Friday, February 01, 2013

Photo #1 Gravestone at Dalbeattie

Side By Side by midgefrazel
Side By Side, a photo by midgefrazel on Flickr.
Photo #1
Stories of Stone

It is said that there are "stories in the stones" and this photograph of a family gravestone in Scotland has been telling me stories for the forty years I have owned it. Not everyone who is listed on this gravestone is buried under it. Scots record their family histories on the stones and as you can see, those stories will soon be lost because the stones will be unreadable. This is why I am a gravestone photographer.

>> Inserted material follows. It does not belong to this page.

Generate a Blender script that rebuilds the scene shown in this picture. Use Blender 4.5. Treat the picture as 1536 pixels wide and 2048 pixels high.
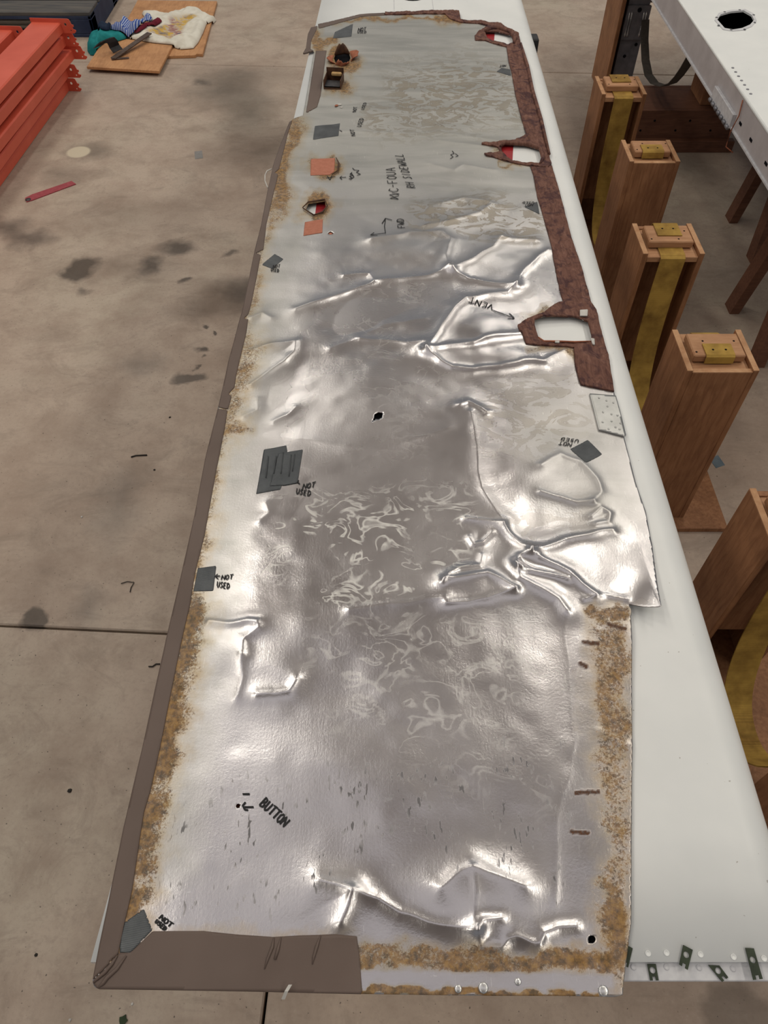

I was entranced by this photograph and inspired to learn more about my paternal family that lived in an area of Scotland known for its quarries of granite. Since most of my Scots family in America worked with granite in some way, I knew that their story must have granite beginnings. My paternal great grandfather, whose first wife JANE HANNAH is the reason for this stone, was a monumental mason. He didn't spend all of his time carving the stone for he had eleven children. His first wife was my ancestor and she bore him seven children and his second wife HELEN TAIT bore him the rest. As step-mother to my grandfather, Helen and her family were important because those children gave me information about my family and Helen's brother took my grandfather, Thomas, in  when he left home at seventeen to travel to Edinburgh and eventually to come to America in 1904.

John's father, THOMAS BROADFOOT and his wife MARGARET HARCOMB are pivotal to my Scottish story because it is their names that became my father's name, which was THOMAS HARCOMB BROADFOOT. Thomas and Margaret were the furthest back ancestors known to my family when I began my research. They, too, are buried in Dalbeattie Cemetery in Dalbeattie, Kirkcudbrightshire, Scotland.

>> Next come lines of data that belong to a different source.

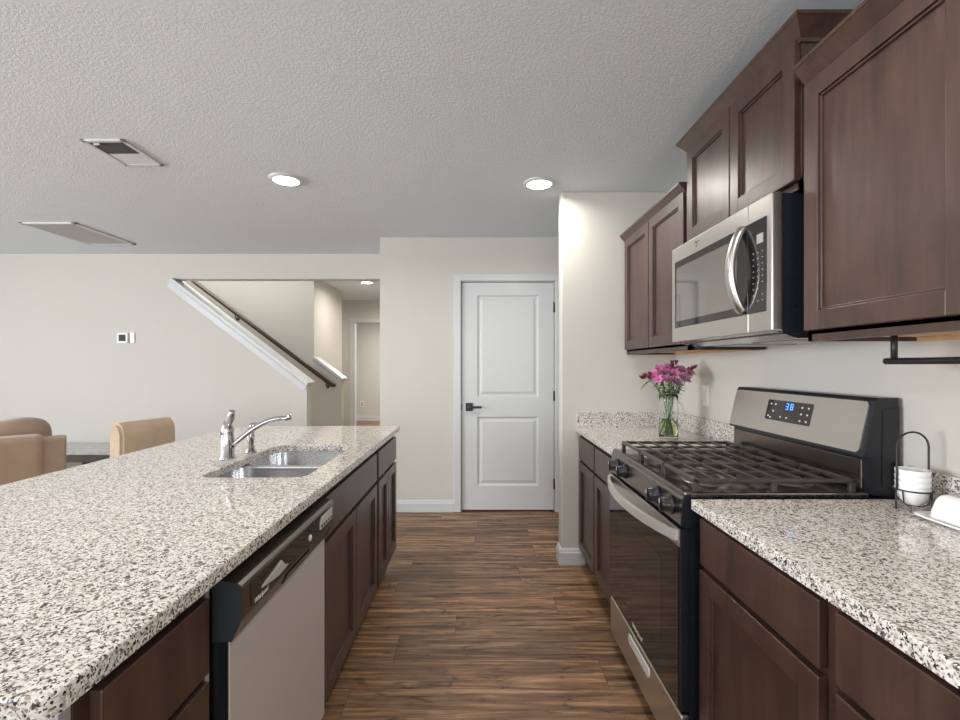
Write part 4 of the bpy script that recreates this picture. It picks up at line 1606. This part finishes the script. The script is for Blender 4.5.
# sofa seen from behind
so = thing('sofa', 'tan fabric sofa seen from behind beyond the island', 'sofa', (-2.88, 3.22, 0), math.radians(41.8), local=True)
q = MB()
q.box(-1.95, -0.02, 0.03, 0.90, 0.05, 0.40, 0.03, 3)
q.build('base', 'tan', so)
q = MB()
q.box(-1.96, 0.0, 0.03, 0.22, 0.06, 0.795, 0.015, 4)
q.build('back', 'brown', so)
q = MB()
q.box(-1.84, -0.115, 0.0, 0.20, 0.08, 0.822, 0.045, 5)
q.build('back_pad', 'tan', so)
for a, b in ((-0.125, 0.0), (-1.96, -1.835)):
    q = MB()
    q.box(a, b, 0.21, 0.93, 0.04, 0.60, 0.02, 4)
    q.build('arm', 'brown', so)
for k in range(2):
    q = MB()
    q.box(-0.985 - 0.86 * k + 0.005, -0.125 - 0.86 * k - 0.005, 0.22, 0.95, 0.40, 0.55, 0.05, 4)
    q.build('seat_cushion', 'tan', so)
for sx in (-0.08, -1.88):
    for sy in (0.08, 0.85):
        q = MB()
        q.box(sx - 0.03, sx + 0.03, sy - 0.03, sy + 0.03, 0, 0.06)
        q.build('leg', 'bronze', so)
labs = ['puffy brown back cushion rising above the sofa back']
cu = thing('back_cushion', labs[0], 'cushion', (-2.88, 3.22, 0), math.radians(41.8), local=True)


def plump(p):
    x = p.x
    t = (x + 0.41) / 0.33
    return (p.x, p.y + 0.06 * (p.z - 0.74), p.z + (0.055 * max(-1, t) - 0.03 * max(0, t - 0.5)) * max(0, (p.z - 0.56) / 0.34))


q = MB()
q.blob((-0.41, 0.365, 0.727), (0.33, 0.13, 0.173), 0.55, 44, 28, plump)
q.build('cushion_cover', 'brown', cu)

# grey console against the living room wall
tbn = thing('console_table', 'long grey wood console against the living room wall', 'table', (-3.9, 4.45, 0))
q = MB()
q.box(-4.75, -3.05, 4.24, 4.67, 0.475, 0.52, 0.004)
q.build('table_top', 'table', tbn)
q = MB()
q.box(-4.70, -3.10, 4.28, 4.63, 0.40, 0.475)
q.build('shaded_apron', 'bronze', tbn)  # dark colour paints the shade beneath the table top
for lx in (-4.68, -3.93, -3.12):
    for ly in (4.28, 4.62):
        q = MB()
        q.box(lx - 0.025, lx + 0.025, ly - 0.025, ly + 0.025, 0, 0.475)
        q.build('leg', 'blackmat', tbn)

# tidy helper properties
for o in COL.objects:
    if '_local' in o.keys():
        del o['_local']
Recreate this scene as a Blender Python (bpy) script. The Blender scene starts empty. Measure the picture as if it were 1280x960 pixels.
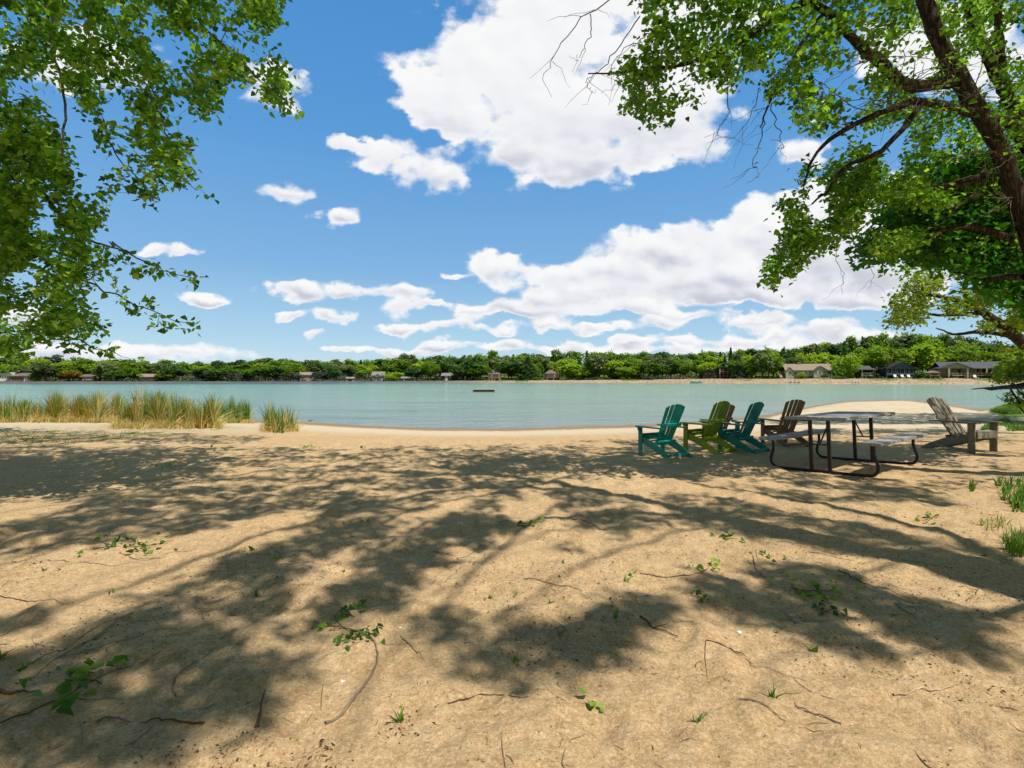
import bpy, bmesh, math, random
import numpy as np
from mathutils import Vector, Matrix
R = math.radians
PI = math.pi
rng = np.random.default_rng(7)
random.seed(7)
sc = bpy.context.scene
col = sc.collection

# ------------------------------------------------------------------ camera
CH, HZ, F = 1.37, 471.0, 640.0          # eye height, horizon row, focal length in photo pixels
cam_d = bpy.data.cameras.new('camera'); cam = bpy.data.objects.new('camera', cam_d); col.objects.link(cam)
cam.location = (0, 0, CH); cam.rotation_euler = (R(90), 0, 0)
cam_d.lens = 18.0; cam_d.sensor_width = 36.0; cam_d.shift_y = -9.0/1280
cam_d.clip_start = 0.05; cam_d.clip_end = 5000
sc.camera = cam
sc.render.resolution_x, sc.render.resolution_y = 1024, 768
sc.view_settings.view_transform = 'Standard'; sc.view_settings.look = 'None'
sc.view_settings.exposure = 0; sc.view_settings.gamma = 1
try:
    sc.cycles.use_denoising = True
    sc.cycles.max_bounces = 5; sc.cycles.diffuse_bounces = 3; sc.cycles.glossy_bounces = 2; sc.cycles.transmission_bounces = 3; sc.cycles.transparent_max_bounces = 4
    sc.cycles.caustics_reflective = False; sc.cycles.caustics_refractive = False
except Exception: pass

# ------------------------------------------------------------------ sun
EL = R(60)
AZ = np.array([0.69, -0.724]); AZ /= np.linalg.norm(AZ)
SUN = np.array([AZ[0]*math.cos(EL), AZ[1]*math.cos(EL), math.sin(EL)])
sl = bpy.data.lights.new('sun', 'SUN'); so = bpy.data.objects.new('sun', sl); col.objects.link(so)
sl.energy = 5.0; sl.angle = R(0.45); sl.color = (1.0, 0.965, 0.92)
so.rotation_euler = Vector(SUN).to_track_quat('Z', 'Y').to_euler()
so.location = (10, -10, 20)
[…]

Last year, a family member told me that they had a more recent photograph of the stone. I was delighted to see it, not just because of the additional names and dates on the stone but to finally be able to approximately date the original photograph to after 5 Nov 1928 before 22 Dec 1929 or 23 July 1943.
  
Word count: 347

1 comment:

Anonymous said...

Hi Midge. Excellent writing and interesting family history start. You have inspired me to start this project myself. I wrote about my great grandfather and managed 320 words. Did not put it online yet.